A few weeks ago I heard an item on Radio 4 about various people in public life with annoying speech habits: if I remember correctly, the linguistic expert said that the English way of pronouncing that final "L" was different from the Rumanian way.
I think that it was the same programme that included Eddie Mair trying to pronounce "Bush" (as in George or garden) in the usual English way, rather than his native "Booosh"
I get creeped by him because I see a strange resemblance between him and Elliot Carver from the bond film Tomorrow Never Dies
http://www.agent-jamesbond.de/Darsteller/schurken/images/pry ce,%20jonathan.jpg
http://image.guardian.co.uk/sys-images/Guardian/Pix/pictures /2004/02/19/1howard1.jpg
Glad it's not just me then. Interesting about the possibility of it being a Romanian thing (or is it Romulan...).
I find it's the pauses too, with the dead eyes - it reminds me of Yul Brynner in Westworld when he starts to malfunction...
And the semi-smirk appears when he knows he has yet again got away without being detected as not of this world.

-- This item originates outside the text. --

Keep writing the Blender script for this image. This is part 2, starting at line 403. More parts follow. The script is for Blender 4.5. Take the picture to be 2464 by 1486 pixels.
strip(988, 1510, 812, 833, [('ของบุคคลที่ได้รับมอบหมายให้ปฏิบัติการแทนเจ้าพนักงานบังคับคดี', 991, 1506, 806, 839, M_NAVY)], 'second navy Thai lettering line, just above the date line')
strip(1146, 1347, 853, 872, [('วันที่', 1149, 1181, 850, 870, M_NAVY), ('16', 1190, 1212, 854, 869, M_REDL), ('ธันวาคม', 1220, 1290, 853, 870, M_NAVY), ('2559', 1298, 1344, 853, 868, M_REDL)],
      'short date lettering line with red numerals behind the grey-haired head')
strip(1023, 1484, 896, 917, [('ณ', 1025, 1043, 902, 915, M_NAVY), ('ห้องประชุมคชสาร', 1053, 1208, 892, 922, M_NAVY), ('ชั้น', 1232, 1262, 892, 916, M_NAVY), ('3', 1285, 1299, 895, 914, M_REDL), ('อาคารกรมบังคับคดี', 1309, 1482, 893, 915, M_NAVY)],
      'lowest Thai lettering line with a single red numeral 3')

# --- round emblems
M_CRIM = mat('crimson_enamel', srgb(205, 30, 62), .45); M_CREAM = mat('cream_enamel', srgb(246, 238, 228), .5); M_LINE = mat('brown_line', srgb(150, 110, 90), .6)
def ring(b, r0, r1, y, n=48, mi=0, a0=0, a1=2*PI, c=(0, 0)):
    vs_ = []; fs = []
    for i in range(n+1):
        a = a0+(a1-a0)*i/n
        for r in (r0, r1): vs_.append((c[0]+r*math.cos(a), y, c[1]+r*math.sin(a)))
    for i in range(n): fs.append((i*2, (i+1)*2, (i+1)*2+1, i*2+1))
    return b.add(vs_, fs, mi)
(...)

Ahhh.. Westworld.. What a wonderful film that was..!! Yul Brynner should have been awarded medals, fame and fortune for choosing such a tongue-in-cheek part after his previous cowboy films and then doing so well with it.. Those dead eyes are as creepy today as they were in 1973. But as for Michael Howard, he's just a guy who tried too hard to speak Oxford English in order to fit in, and no one told him he'd overdone it. At least he tries to appear professional, unlike the rest of the cowboys in Westminster..!! :o)
Aw come on, Tommy! Someone must have told him by now...even Thatcher had voice-coaching, as did Hague and even, one suspects, The Quiet Man!
One should not, of course, mock the afflicted, but neither my partner nor I can resist - every time we see the bloke on TV - concocting long l-filled nonsense sentences such as "The illogicality of the ill-advised illuminations was a lesson to be learned by us all." The words must, naturally, be spoken as he would speak them. Try it...it's good fun.
(Actually, what Howard is most 'professional' at in my view is bandwagon-jumping!)
The way Michael Howard pronounces the letter L at the end of words or before consonants is the normal light L sound, as before vowels. It is the same light L sound which is used in most European languages for L in all positions - including Welsh and Romanian - so it is only the rest of English-speaking people who are the odd ones out.
It's not Rumanian, he is from Llanelli in Wales, and though he has clearly worked very hard to iron out his natural Welsh accent, the combination of that and his standard English attempt just can't wipe out every trace totally. One or two local sounds can sometimes get strangled in the process, and this is the best known example of it.